Gateway to the Classics: The Story of the Great War by Roland G. Usher
 
The Story of the Great War by  Roland G. Usher

With Allenby in Palestine

Few campaigns of the war thrilled the western world to a greater extent than that in Palestine and Asia Minor. Few events caused a deeper satisfaction than the capture of Jerusalem by Allenby in December, 1917. It was certainly not because of the extraordinary importance of the campaigns themselves, nor yet because the military operations displayed greater skill or courage than those in Europe. Remarkable as they were, they certainly cannot be compared with the great movements in France. But the fact was that the western world saw Allenby achieve what the Christian world had failed to win in the Middle Ages, saw him take possession for the first time in nearly eight hundred years of the place in the world most sacred to Christians.

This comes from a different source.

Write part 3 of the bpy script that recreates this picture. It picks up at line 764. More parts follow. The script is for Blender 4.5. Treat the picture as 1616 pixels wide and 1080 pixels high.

His quiet entry into Jerusalem was the achievement which Richard, the Lion Hearted, Philip Augustus, and a long line of knights and pilgrims had shed their blood in vain to accomplish. The Christian world had believed for centuries that Palestine should not be in the hands of the Infidel and yet in his hands it had remained. Now it was returned once more to Christian possession. He was a crusader, that quiet general in khaki. The imagination of the western world clad him in burnished armor and placed upon his breast the magic cross of the eleventh century. The hopes, aspirations, traditions of the Christian world invested the campaigns in Palestine with a significance which few in history have had.


[Illustration]

British Camp in Palestine.

The British also found deep joy in Allenby's victory because a British force had pushed up the Persian Gulf from India, had invaded Mesopotamia in the first years of the war, and had finally been captured in 1916 by the Turks. The British never accept defeat and they burned to wipe out the stain on their arms before a general victory in Europe should ingloriously overthrow the Turk in Asia Minor.

People too found the military operations in the Near East romantically interesting, not because different things were being done than in France, but because the appearance of warfare was different. Aëroplanes and tanks in the desert, cooperating with Arabs on camels, seemed certainly more romantic than they did in France or Italy. The campaign was of the older type; there were never enough troops on either side to make necessary a trench line. Eventually the one great crowning exploit of the campaign was that in which the British cavalry in force rode around the Turks and caught them in the rear, while Allenby's infantry attacked them in front. These are the probable reasons for the interest of the public in these campaigns.


[Illustration]

British auxiliary troops advancing in Palestine.

The story itself is soon told. On April 29, 1916, General Townshend surrendered at Kut-el-Amara. British forces at once started from India, advanced up the Tigris and Euphrates, and on February 24, 1917, General Maude retook Kut-el-Amara. A campaign was waged then during the summer and autumn, by Allenby from Egypt, on Jerusalem, which fell December 10. In 1918 both British forces, aided by Arabs, pushed steadily on. September 22 was the great victory over the Turks in Syria. On October 1 the British entered Damascus; October 26 Aleppo surrendered, followed on October 31 by the surrender of Turkey, and the war in the Near East came to an end.